Well Phenix, I find the idea and desire for casual s/x totally alien to me, which again I attribute to my broken sexuality and genophobia. someone saying they want "a quick roll in the hay no strings attached" is to me like someone saying they want to eat worms. it's fine, I can accept that it's someone else's preference, and I wouldn't condemn, but to me it seems utterly alien and not a little repulsive.

My mum once suggested I locate a prostitute to deal with my genophobia, I cut her off flat. Part of me was tempted for curiosity's sake, but I know that's just not the sort of experience I want, nor do I really believe I could ever go through with the act or even take my clothes off without some sort of emotional connection.
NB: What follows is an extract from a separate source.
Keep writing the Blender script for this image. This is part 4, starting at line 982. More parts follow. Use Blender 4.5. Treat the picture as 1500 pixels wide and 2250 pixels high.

This isn't to say it's wrong, if that's what people want, ---- fine, I just can't understand it.

Equally however, Happydays doesn't speak for me either. I certainly have no desire for kids, just for a certain experience with another person. I know plenty of couples who've chosen to do this, indeed it's those who aren't! sensible enough to understand that they don't want kids but have them anyway which cause the problem.

This experience isn't just! physical, nor however is it long term, sinse I just have no idea about the future and saying "i want to find someone to live with for the next 40 years" just seems ridiculous at this point.

it's merely an experience, a connection, a form of communication that I'm looking for. other details, clinging emotionality, the mechanics of living together are things i know would work out one way or another.

But even though I'm not! looking for much, or indeed anything that many people experience one way or another, heck I sometimes get flashes of it everytime I take a train. Even though I'm not! looking for much, it seems it's too much to ask, I'm just too broken in this area and there's no way of fixing it.

So, my resolution, hard to maintain as it might be on days like today, dam happy couples on the street! public displays of affection should be punishable by law! laugh.